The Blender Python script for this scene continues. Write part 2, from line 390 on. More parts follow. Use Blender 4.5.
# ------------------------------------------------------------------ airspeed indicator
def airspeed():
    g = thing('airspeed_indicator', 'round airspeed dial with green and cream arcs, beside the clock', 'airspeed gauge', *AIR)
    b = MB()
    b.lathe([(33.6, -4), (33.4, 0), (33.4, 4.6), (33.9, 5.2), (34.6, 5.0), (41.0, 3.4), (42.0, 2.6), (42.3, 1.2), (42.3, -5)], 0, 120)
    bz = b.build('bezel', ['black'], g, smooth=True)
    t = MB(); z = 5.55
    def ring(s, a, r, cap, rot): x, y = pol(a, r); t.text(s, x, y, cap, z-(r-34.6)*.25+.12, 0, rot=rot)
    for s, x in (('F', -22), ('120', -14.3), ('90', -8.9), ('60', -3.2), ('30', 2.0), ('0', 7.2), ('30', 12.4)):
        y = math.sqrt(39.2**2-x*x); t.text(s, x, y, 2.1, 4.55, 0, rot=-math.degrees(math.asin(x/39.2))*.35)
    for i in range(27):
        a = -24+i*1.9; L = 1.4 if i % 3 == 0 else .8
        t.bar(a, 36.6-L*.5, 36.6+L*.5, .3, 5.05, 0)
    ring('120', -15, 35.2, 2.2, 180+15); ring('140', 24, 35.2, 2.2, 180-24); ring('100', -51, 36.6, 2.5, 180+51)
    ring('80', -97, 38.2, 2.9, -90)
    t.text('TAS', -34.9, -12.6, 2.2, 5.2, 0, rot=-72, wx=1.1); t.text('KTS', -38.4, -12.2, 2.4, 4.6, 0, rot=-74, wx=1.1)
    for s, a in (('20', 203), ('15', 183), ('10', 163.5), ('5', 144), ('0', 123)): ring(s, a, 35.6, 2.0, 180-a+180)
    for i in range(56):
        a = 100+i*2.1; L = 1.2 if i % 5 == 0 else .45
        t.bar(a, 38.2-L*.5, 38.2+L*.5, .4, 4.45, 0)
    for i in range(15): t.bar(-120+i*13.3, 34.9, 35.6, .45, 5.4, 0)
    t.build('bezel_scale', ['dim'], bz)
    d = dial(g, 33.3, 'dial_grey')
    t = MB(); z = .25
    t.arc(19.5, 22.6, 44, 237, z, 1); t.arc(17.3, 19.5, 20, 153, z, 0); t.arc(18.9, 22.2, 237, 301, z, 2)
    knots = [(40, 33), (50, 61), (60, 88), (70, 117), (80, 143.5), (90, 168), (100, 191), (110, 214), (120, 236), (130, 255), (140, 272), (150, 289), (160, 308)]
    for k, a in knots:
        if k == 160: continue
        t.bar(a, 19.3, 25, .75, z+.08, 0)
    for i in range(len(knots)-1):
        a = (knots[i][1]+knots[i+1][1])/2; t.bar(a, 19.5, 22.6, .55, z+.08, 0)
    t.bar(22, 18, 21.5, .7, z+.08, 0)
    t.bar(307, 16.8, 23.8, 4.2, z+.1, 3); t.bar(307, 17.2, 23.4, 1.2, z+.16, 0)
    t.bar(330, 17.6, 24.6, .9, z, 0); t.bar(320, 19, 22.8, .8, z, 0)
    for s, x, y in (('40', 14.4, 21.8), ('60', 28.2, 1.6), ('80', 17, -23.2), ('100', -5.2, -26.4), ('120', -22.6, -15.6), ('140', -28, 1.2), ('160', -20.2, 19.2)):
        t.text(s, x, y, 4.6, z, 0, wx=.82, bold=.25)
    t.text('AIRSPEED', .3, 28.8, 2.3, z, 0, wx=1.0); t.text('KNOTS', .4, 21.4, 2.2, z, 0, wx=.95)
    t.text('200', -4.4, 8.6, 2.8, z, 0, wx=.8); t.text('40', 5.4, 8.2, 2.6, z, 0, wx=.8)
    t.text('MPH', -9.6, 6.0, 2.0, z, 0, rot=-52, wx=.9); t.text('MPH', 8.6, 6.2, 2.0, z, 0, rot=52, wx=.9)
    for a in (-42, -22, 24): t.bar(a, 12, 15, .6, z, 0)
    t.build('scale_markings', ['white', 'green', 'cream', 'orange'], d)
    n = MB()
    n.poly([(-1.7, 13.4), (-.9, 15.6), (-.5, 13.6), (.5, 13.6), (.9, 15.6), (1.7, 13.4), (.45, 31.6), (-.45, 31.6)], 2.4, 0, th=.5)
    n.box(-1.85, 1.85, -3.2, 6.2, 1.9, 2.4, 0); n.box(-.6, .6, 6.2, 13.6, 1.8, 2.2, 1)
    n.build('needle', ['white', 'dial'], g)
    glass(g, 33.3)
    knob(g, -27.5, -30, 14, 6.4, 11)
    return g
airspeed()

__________

Give the material above again, word for word.

The Blender Python script for this scene continues. Write part 2, from line 390 on. More parts follow. Use Blender 4.5.
# ------------------------------------------------------------------ airspeed indicator
def airspeed():
    g = thing('airspeed_indicator', 'round airspeed dial with green and cream arcs, beside the clock', 'airspeed gauge', *AIR)
    b = MB()
    b.lathe([(33.6, -4), (33.4, 0), (33.4, 4.6), (33.9, 5.2), (34.6, 5.0), (41.0, 3.4), (42.0, 2.6), (42.3, 1.2), (42.3, -5)], 0, 120)
    bz = b.build('bezel', ['black'], g, smooth=True)
    t = MB(); z = 5.55
    def ring(s, a, r, cap, rot): x, y = pol(a, r); t.text(s, x, y, cap, z-(r-34.6)*.25+.12, 0, rot=rot)
    for s, x in (('F', -22), ('120', -14.3), ('90', -8.9), ('60', -3.2), ('30', 2.0), ('0', 7.2), ('30', 12.4)):
        y = math.sqrt(39.2**2-x*x); t.text(s, x, y, 2.1, 4.55, 0, rot=-math.degrees(math.asin(x/39.2))*.35)
    for i in range(27):
        a = -24+i*1.9; L = 1.4 if i % 3 == 0 else .8
        t.bar(a, 36.6-L*.5, 36.6+L*.5, .3, 5.05, 0)
    ring('120', -15, 35.2, 2.2, 180+15); ring('140', 24, 35.2, 2.2, 180-24); ring('100', -51, 36.6, 2.5, 180+51)
    ring('80', -97, 38.2, 2.9, -90)
    t.text('TAS', -34.9, -12.6, 2.2, 5.2, 0, rot=-72, wx=1.1); t.text('KTS', -38.4, -12.2, 2.4, 4.6, 0, rot=-74, wx=1.1)
    for s, a in (('20', 203), ('15', 183), ('10', 163.5), ('5', 144), ('0', 123)): ring(s, a, 35.6, 2.0, 180-a+180)
    for i in range(56):
        a = 100+i*2.1; L = 1.2 if i % 5 == 0 else .45
        t.bar(a, 38.2-L*.5, 38.2+L*.5, .4, 4.45, 0)
    for i in range(15): t.bar(-120+i*13.3, 34.9, 35.6, .45, 5.4, 0)
    t.build('bezel_scale', ['dim'], bz)
    d = dial(g, 33.3, 'dial_grey')
    t = MB(); z = .25
    t.arc(19.5, 22.6, 44, 237, z, 1); t.arc(17.3, 19.5, 20, 153, z, 0); t.arc(18.9, 22.2, 237, 301, z, 2)
    knots = [(40, 33), (50, 61), (60, 88), (70, 117), (80, 143.5), (90, 168), (100, 191), (110, 214), (120, 236), (130, 255), (140, 272), (150, 289), (160, 308)]
    for k, a in knots:
        if k == 160: continue
        t.bar(a, 19.3, 25, .75, z+.08, 0)
    for i in range(len(knots)-1):
        a = (knots[i][1]+knots[i+1][1])/2; t.bar(a, 19.5, 22.6, .55, z+.08, 0)
    t.bar(22, 18, 21.5, .7, z+.08, 0)
    t.bar(307, 16.8, 23.8, 4.2, z+.1, 3); t.bar(307, 17.2, 23.4, 1.2, z+.16, 0)
    t.bar(330, 17.6, 24.6, .9, z, 0); t.bar(320, 19, 22.8, .8, z, 0)
    for s, x, y in (('40', 14.4, 21.8), ('60', 28.2, 1.6), ('80', 17, -23.2), ('100', -5.2, -26.4), ('120', -22.6, -15.6), ('140', -28, 1.2), ('160', -20.2, 19.2)):
        t.text(s, x, y, 4.6, z, 0, wx=.82, bold=.25)
    t.text('AIRSPEED', .3, 28.8, 2.3, z, 0, wx=1.0); t.text('KNOTS', .4, 21.4, 2.2, z, 0, wx=.95)
    t.text('200', -4.4, 8.6, 2.8, z, 0, wx=.8); t.text('40', 5.4, 8.2, 2.6, z, 0, wx=.8)
    t.text('MPH', -9.6, 6.0, 2.0, z, 0, rot=-52, wx=.9); t.text('MPH', 8.6, 6.2, 2.0, z, 0, rot=52, wx=.9)
    for a in (-42, -22, 24): t.bar(a, 12, 15, .6, z, 0)
    t.build('scale_markings', ['white', 'green', 'cream', 'orange'], d)
    n = MB()
    n.poly([(-1.7, 13.4), (-.9, 15.6), (-.5, 13.6), (.5, 13.6), (.9, 15.6), (1.7, 13.4), (.45, 31.6), (-.45, 31.6)], 2.4, 0, th=.5)
    n.box(-1.85, 1.85, -3.2, 6.2, 1.9, 2.4, 0); n.box(-.6, .6, 6.2, 13.6, 1.8, 2.2, 1)
    n.build('needle', ['white', 'dial'], g)
    glass(g, 33.3)
    knob(g, -27.5, -30, 14, 6.4, 11)
    return g
airspeed()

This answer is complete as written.